TASK DIRECTIONS:
Quote exactly the lines spanning from the top of the data below to the line that contains "wall side', 'cloth')", including both.

.....

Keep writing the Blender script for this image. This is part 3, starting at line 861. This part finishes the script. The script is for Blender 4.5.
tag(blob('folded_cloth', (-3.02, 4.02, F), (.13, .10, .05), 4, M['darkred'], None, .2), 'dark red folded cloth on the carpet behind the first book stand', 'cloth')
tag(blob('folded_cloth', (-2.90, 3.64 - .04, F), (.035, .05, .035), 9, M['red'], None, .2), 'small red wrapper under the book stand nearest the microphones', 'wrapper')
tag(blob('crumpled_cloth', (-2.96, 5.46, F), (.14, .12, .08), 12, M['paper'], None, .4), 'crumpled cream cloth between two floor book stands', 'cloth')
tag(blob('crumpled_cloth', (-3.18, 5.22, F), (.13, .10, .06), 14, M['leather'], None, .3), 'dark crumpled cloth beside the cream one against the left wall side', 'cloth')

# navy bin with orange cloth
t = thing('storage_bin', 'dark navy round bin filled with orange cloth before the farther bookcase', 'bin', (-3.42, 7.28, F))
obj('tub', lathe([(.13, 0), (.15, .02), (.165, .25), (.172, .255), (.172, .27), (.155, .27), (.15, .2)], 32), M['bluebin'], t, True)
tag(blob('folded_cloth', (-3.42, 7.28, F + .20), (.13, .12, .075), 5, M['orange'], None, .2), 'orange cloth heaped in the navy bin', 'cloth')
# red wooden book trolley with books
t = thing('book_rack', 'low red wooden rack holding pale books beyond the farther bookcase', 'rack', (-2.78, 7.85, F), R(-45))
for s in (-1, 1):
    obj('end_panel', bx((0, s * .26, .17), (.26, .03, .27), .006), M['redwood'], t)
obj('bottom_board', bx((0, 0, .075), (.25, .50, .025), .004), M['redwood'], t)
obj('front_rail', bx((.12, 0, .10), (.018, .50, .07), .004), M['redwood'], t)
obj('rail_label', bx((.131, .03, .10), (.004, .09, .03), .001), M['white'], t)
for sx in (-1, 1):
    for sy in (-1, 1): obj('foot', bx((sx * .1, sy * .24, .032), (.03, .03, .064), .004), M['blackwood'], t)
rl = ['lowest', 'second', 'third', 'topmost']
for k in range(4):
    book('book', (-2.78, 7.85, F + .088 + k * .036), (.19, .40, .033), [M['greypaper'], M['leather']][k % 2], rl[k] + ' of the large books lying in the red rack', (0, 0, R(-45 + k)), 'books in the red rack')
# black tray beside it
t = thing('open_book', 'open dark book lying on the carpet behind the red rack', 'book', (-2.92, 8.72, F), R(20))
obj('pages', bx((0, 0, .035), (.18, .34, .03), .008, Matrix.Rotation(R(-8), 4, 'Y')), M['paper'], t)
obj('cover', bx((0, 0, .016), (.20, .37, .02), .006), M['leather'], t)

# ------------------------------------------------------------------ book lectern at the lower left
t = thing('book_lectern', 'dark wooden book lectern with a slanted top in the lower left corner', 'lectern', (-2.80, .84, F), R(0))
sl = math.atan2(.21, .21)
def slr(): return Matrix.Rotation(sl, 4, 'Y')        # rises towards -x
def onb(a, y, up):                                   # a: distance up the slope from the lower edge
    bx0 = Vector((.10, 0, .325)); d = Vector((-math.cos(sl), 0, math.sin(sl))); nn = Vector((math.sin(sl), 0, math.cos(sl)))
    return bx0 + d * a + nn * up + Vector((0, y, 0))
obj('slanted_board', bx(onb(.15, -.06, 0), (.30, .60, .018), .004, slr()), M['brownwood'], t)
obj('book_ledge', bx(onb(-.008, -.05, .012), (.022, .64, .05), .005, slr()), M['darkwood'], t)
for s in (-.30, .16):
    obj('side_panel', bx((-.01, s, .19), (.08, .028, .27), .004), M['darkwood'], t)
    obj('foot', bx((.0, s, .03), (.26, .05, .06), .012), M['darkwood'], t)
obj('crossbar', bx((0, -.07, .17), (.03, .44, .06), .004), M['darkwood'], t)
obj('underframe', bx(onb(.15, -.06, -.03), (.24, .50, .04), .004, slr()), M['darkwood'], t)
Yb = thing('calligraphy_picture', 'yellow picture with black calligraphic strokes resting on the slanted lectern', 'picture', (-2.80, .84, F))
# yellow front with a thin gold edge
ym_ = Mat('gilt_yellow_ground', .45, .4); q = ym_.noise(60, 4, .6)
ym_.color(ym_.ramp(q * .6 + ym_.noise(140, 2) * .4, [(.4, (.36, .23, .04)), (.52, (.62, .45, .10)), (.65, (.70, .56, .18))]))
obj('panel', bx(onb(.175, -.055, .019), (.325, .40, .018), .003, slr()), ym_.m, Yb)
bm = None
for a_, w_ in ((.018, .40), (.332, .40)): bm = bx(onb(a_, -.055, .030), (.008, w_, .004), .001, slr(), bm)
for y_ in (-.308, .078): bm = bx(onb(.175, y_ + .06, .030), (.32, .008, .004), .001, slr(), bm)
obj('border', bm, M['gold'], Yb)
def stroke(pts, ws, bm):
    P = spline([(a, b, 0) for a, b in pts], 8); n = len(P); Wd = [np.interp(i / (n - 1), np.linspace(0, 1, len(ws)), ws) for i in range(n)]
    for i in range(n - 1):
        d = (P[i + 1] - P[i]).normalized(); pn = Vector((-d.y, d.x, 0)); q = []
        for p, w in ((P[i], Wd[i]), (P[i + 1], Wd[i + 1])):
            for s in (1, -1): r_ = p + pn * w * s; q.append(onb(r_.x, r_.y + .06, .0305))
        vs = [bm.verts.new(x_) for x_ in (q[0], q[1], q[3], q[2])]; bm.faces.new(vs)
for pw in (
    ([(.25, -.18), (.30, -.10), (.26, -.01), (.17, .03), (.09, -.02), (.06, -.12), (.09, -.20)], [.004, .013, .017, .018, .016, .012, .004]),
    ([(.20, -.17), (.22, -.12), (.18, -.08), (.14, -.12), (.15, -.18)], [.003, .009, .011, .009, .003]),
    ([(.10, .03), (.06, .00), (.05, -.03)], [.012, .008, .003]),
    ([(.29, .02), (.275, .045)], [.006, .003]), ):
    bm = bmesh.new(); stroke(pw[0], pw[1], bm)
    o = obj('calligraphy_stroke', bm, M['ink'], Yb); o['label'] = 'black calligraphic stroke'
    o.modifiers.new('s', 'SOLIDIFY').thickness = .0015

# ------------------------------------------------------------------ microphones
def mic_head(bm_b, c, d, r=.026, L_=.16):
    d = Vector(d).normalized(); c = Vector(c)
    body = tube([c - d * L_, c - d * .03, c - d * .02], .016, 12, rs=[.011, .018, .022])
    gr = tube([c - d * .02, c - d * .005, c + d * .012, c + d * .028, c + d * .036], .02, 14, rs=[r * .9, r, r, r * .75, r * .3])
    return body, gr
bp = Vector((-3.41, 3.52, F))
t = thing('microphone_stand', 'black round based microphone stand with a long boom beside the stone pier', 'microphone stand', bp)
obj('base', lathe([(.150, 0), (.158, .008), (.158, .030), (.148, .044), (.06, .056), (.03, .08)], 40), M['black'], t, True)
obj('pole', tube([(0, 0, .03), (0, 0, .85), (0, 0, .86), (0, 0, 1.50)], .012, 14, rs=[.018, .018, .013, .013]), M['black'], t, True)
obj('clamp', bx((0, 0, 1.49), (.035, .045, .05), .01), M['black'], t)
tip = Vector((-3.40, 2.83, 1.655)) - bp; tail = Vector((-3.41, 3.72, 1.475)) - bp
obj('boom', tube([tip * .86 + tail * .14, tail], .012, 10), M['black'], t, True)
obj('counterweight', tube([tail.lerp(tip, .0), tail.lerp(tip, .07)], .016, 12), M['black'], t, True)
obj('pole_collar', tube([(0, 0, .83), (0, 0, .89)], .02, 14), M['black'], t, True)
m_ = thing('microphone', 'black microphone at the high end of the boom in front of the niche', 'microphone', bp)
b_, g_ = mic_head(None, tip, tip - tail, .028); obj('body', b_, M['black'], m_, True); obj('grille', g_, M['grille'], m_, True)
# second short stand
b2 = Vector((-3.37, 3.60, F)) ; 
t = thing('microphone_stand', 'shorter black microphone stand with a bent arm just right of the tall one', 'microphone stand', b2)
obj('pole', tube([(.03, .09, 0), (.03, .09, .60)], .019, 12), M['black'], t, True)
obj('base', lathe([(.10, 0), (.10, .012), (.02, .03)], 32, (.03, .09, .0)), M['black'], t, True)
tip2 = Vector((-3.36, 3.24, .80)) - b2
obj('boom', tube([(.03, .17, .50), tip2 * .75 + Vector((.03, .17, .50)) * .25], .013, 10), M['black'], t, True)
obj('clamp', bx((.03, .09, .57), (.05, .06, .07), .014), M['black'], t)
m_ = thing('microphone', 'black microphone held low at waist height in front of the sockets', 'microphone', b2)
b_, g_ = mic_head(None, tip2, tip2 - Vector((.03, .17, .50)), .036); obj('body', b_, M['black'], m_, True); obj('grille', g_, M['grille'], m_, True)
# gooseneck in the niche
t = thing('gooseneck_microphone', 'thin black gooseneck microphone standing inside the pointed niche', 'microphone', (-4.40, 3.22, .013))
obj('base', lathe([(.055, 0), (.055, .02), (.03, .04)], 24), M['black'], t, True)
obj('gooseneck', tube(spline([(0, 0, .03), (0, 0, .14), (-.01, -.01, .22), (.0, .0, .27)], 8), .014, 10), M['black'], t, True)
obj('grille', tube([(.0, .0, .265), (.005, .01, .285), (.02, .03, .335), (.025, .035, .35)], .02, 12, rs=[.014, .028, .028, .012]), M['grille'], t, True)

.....

WRITTEN SOLUTION:
Keep writing the Blender script for this image. This is part 3, starting at line 861. This part finishes the script. The script is for Blender 4.5.
tag(blob('folded_cloth', (-3.02, 4.02, F), (.13, .10, .05), 4, M['darkred'], None, .2), 'dark red folded cloth on the carpet behind the first book stand', 'cloth')
tag(blob('folded_cloth', (-2.90, 3.64 - .04, F), (.035, .05, .035), 9, M['red'], None, .2), 'small red wrapper under the book stand nearest the microphones', 'wrapper')
tag(blob('crumpled_cloth', (-2.96, 5.46, F), (.14, .12, .08), 12, M['paper'], None, .4), 'crumpled cream cloth between two floor book stands', 'cloth')
tag(blob('crumpled_cloth', (-3.18, 5.22, F), (.13, .10, .06), 14, M['leather'], None, .3), 'dark crumpled cloth beside the cream one against the left wall side', 'cloth')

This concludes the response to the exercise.